Machiavéliquement donc, ce « grand débat national » né de la révolte des Gilets jaunes serait retourné contre toutes les forces d’opposition françaises, pour faire triompher par d’autres moyens, même légaux, la voie « disruptive » choisie par Emmanuel Macron et ses alliés depuis quelques années, celle d’un capitalisme débridé, où la force de travail et la compétitivité personnelle se conjuguent seules pour définir la place de l’homme dans la société.

Un peuple orphelin
Mais, quoi qu’il en soit, il est pour le moment patent que le gouvernement n’a pas remporté son pari : les Gilets jaunes se coalisent toujours quotidiennement sur les ronds-points et chaque samedi dans de grandes manifestations aux quatre coins de la France défient un pouvoir sur les dents. Le cri, de moins en moins sourd, de ces Français est en réalité tout à l’opposé de ce qu’ont déduit ceux qui nous dirigent : il ne s’agit pas du tout pour eux de réclamer des aides d’un État qu’ils réprouvent, mais de recouvrer leur place dans le grand concert national. Rien d’autre qu’une forme de considération, dans une lutte mondiale pour la reconnaissance.

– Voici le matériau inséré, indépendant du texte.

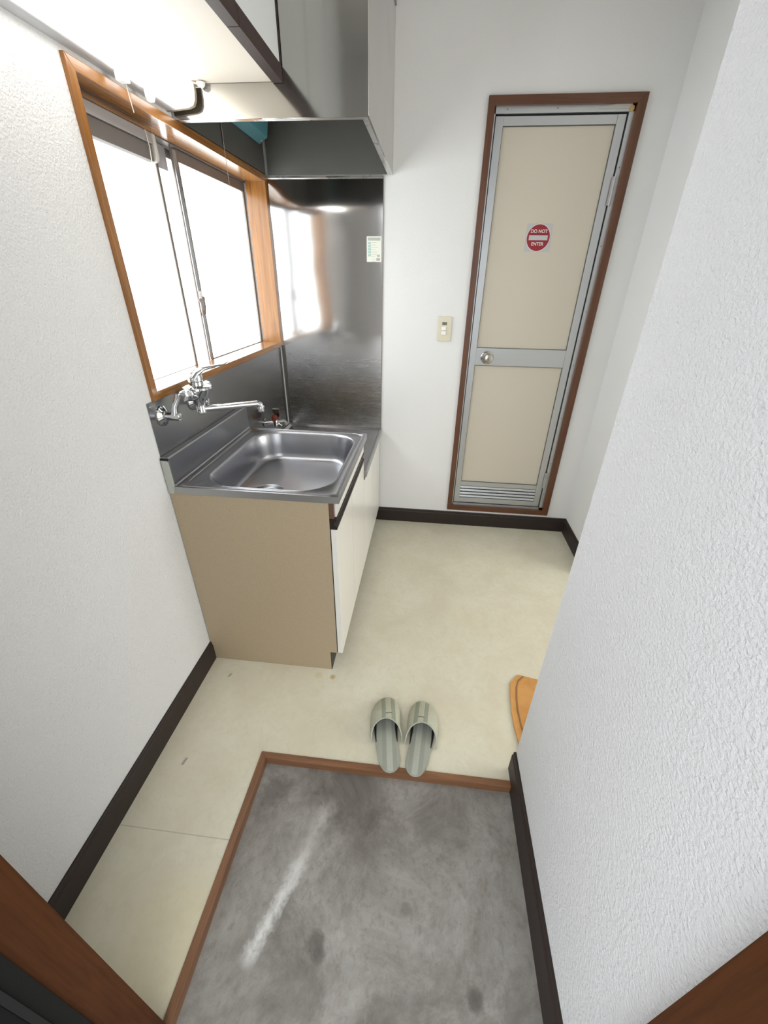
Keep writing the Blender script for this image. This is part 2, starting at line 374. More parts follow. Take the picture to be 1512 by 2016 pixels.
tag(obj('ceiling', B(-0.14, 4.1, YF-0.2, 0.12, HC, HC+0.05), M['ceiling']), 'white papered ceiling', 'ceiling', kind='structure')
bm = bmesh.new()
box(bm, 0, 4.0, GY, 0, -0.045, 0); box(bm, 0, GX, YF, GY, -0.045, 0); box(bm, XN+0.12, 4.0, YF-0.1, GY, -0.045, 0)
tag(obj('floor', bm, M['vinyl']), 'cream mottled vinyl floor', 'floor', kind='structure')
tag(obj('floor_entry', B(GX, XN, YF-0.16, GY, -0.06, GZ), M['concrete']), 'stained grey concrete floor of the entry pit', 'floor', kind='structure')
tag(obj('ground_outside', B(-3, 5, -6.5, YF-0.16, -0.12, -0.05), M['concrete']), 'concrete ground outside the entry', 'ground', kind='structure')

def bb_profile(t=0.010, h=HB):  # (out, z)
    return [(0, 0), (t, 0), (t, h-0.018), (t*0.72, h-0.013), (t*0.72, h-0.004), (t*0.45, h), (0, h)]
bm = prism(bmesh.new(), [(x, z) for x, z in bb_profile()], 'y', YF, -1.2157+0.003)
tag(obj('baseboard_left', bm, M['baseboard']), 'dark brown baseboard along the left wall', 'baseboard', kind='structure')
bm = prism(bmesh.new(), [(-x, z) for x, z in bb_profile()], 'x', 0.50, XR)
tag(obj('baseboard_back', bm, M['baseboard']), 'dark brown baseboard under the aluminium door', 'baseboard', kind='structure')
bm = prism(bmesh.new(), [(XR-x, z) for x, z in bb_profile()], 'y', -0.46, 0)
tag(obj('baseboard_recess', bm, M['baseboard']), 'dark brown baseboard right of the aluminium door', 'baseboard', kind='structure')
bm = prism(bmesh.new(), [(XN-x, z) for x, z in bb_profile(0.011)], 'y', YF, YE)
box(bm, XN-0.0105, XN, YF, GY-GT, GZ, 0.002)
tag(obj('baseboard_right', bm, M['baseboard']), 'dark brown baseboard along the near right wall', 'baseboard', kind='structure')
# wooden step edging round the entry pit
t = thing('trim_1', 'reddish wood edging strip around the concrete entry pit', 'step edging', (GX, GY, 0), kind='structure')
bm = prism(bmesh.new(), [(GX, GY), (XN-0.011, GY), (XN-0.011, GY-GT), (GX+GT, GY-GT)], 'z', GZ-0.02, 0.003, 0.0012)
obj('edge_strip', bm, M['step_wood_x'], t)
bm = prism(bmesh.new(), [(GX, GY), (GX+GT, GY-GT), (GX+GT, YF-0.02), (GX, YF-0.02)], 'z', GZ-0.02, 0.003, 0.0012)
obj('edge_strip', bm, M['step_wood_y'], t)

# ------------------------------------------------------------ window
t = thing('window_1', 'sliding frosted window in an orange brown wooden frame above the sink', 'window', (0, -0.6, WZ0), kind='structure')
fx0, fx1, ft = -0.085, 0.010, 0.024
bm = bmesh.new()
obj('window_frame', prism(bmesh.new(), [(WY0, WZ0), (WY0, WZ1), (WY0+ft, WZ1-ft), (WY0+ft, WZ0+ft)], 'x', fx0, fx1, 0.0015), M['win_wood_z'], t)
obj('window_frame', prism(bmesh.new(), [(WY1-0.001, WZ0), (WY1-0.001, WZ1), (WY1-ft, WZ1-ft), (WY1-ft, WZ0+ft)], 'x', fx0, fx1, 0.0015), M['win_wood_z'], t)
obj('window_sill', prism(bmesh.new(), [(WY0, WZ0), (WY1-0.001, WZ0), (WY1-ft, WZ0+ft), (WY0+ft, WZ0+ft)], 'x', fx0, fx1, 0.0015), M['win_wood_y'], t)
obj('window_head', prism(bmesh.new(), [(WY0, WZ1), (WY1-0.001, WZ1), (WY1-ft, WZ1-ft), (WY0+ft, WZ1-ft)], 'x', fx0, fx1, 0.0015), M['win_wood_y'], t)
iy0, iy1, iz0, iz1 = WY0+ft, WY1-ft, WZ0+ft, WZ1-ft
# outer aluminium frame (tracks)
bm = bmesh.new()
box(bm, -0.135, -0.0865, WY0+0.0045, WY1-0.0045, iz1-0.003, WZ1-0.006)
box(bm, -0.135, -0.130, WY0+0.0045, WY1-0.0045, iz1-0.03, iz1-0.004)
obj('track_frame', bm, M['alu_dark'], t)
def sash(ya, yb, x0, x1, sw, top, bot, matr, wide_end):
    bm = bmesh.new()
    b0 = WZ0+0.005
    box(bm, x0, x1, ya, ya+sw, b0, iz1-0.004, 0.001); box(bm, x0, x1, yb-sw, yb, b0, iz1-0.004, 0.001)
    box(bm, x0, x1, ya+sw, yb-sw, iz1-0.004-top, iz1-0.004, 0.001); box(bm, x0, x1, ya+sw, yb-sw, b0, b0+bot, 0.001)
    s = obj('sash', bm, matr, t)
    xm = (x0+x1)/2
    obj('pane', B(xm-0.0015, xm+0.0015, ya+sw-0.004, yb-sw+0.004, b0+bot-0.003, iz1-top), M['frost'], s)
    return s
s1 = sash(WY0+0.006, -0.722, -0.102, -0.092, 0.013, 0.034, 0.018, M['alu_dark'], 1)
obj('meeting_stile', B(-0.097, -0.092, -0.628, -0.622, iz0, iz1-0.004, 0.001), M['alu_dark'], t)
s2 = sash(-0.592, WY1-0.006, -0.116, -0.100, 0.018, 0.034, 0.018, M['alu_dark'], 0)
obj('meeting_strip', B(-0.0995, -0.094, -0.612, -0.594, iz0, iz1-0.012, 0.001), M['alu'], s2)
# crescent latch on the meeting stile
bm = B(-0.094, -0.086, -0.622, -0.600, 1.240, 1.262, 0.002); box(bm, -0.094, -0.086, -0.620, -0.600, 1.300, 1.325, 0.002)
la = obj('latch', bm, M['plastic_white'], t)
bm = tube(bmesh.new(), [(-0.084, -0.624, 1.243), (-0.076, -0.638, 1.262), (-0.074, -0.638, 1.285), (-0.080, -0.642, 1.300)], [(0.006, 0.003)]*4)
tube(bm, [(-0.086, -0.610, 1.245), (-0.082, -0.606, 1.27), (-0.082, -0.606, 1.29), (-0.084, -0.600, 1.305)], [(0.007, 0.003)]*4)
obj('latch_lever', bm, M['alu_dark'], la)
# slim stile of the outer insect screen
bm = B(-0.128, -0.122, -0.735, -0.612, iz1-0.070, iz1-0.005)
obj('screen_frame', bm, M['alu_grey'], t)

# blind cassette under the window head
t = thing('blind_cassette', 'short grey blind rail with rounded end under the window head', 'window blind', (-0.055, -0.97, 1.70))
bm = B(-0.075, -0.045, iy0+0.002, -0.812, 1.712, 1.738, 0.002)
obj('head_rail', bm, M['alu_grey'], t)
bm = B(-0.072, -0.050, iy0+0.002, -0.812, 1.672, 1.7115, 0.003)
obj('rolled_blind', bm, mat('taupe_blind', (0.12, 0.105, 0.093), 0.7), t)
bm = prism(bmesh.new(), [(-0.812+0.0, 1.738), (-0.796, 1.738), (-0.793, 1.690), (-0.797, 1.676), (-0.812, 1.668)], 'x', -0.078, -0.043, 0.003)
obj('end_cap', bm, mat('light_grey_end_cap', (0.5, 0.48, 0.45), 0.4), t)
obj('cord', tube(bmesh.new(), [(-0.044, -0.842, 1.738), (-0.040, -0.842, 1.70), (-0.044, -0.84, 1.664)], 0.0012, 8), M['cord_white'], t)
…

Dans cette nouvelle forme de dialectique hégélienne, c’est le peuple qui de maître est devenu l’esclave de ses esclaves, les gouvernants, lesquels ont réformé à son insu le monde dans lequel il vivait : sans prévenir, ils l’ont jeté dans le grand bain de la mondialisation, où il perd pied, où il se noie, lui qui se croyait choyé et protégé par le pacte demi-séculaire d’après guerre où, contre la promesse d’une protection sociale générale, il donnait sa foi complète à ses dirigeants. Mais voilà, empapaouté dans son confort et sa douceur de vivre à la française, il n’avait pas vu qu’on lui demanderait de se comporter désormais comme un vulgaire habitant du Nouveau Monde, conquérant et dominateur, prêt à tout pour s’enrichir en vue d’une fausse liberté. Alors que lui ne souhaitait, éternel Gaulois, que demeurer l’égal de son voisin. Et surtout son frère. Or Macron, lui, n’est le frère de personne. Et encore moins le père de ce peuple qui inconsciemment orphelin crie vers les étoiles et cherche qui viendra le sauver.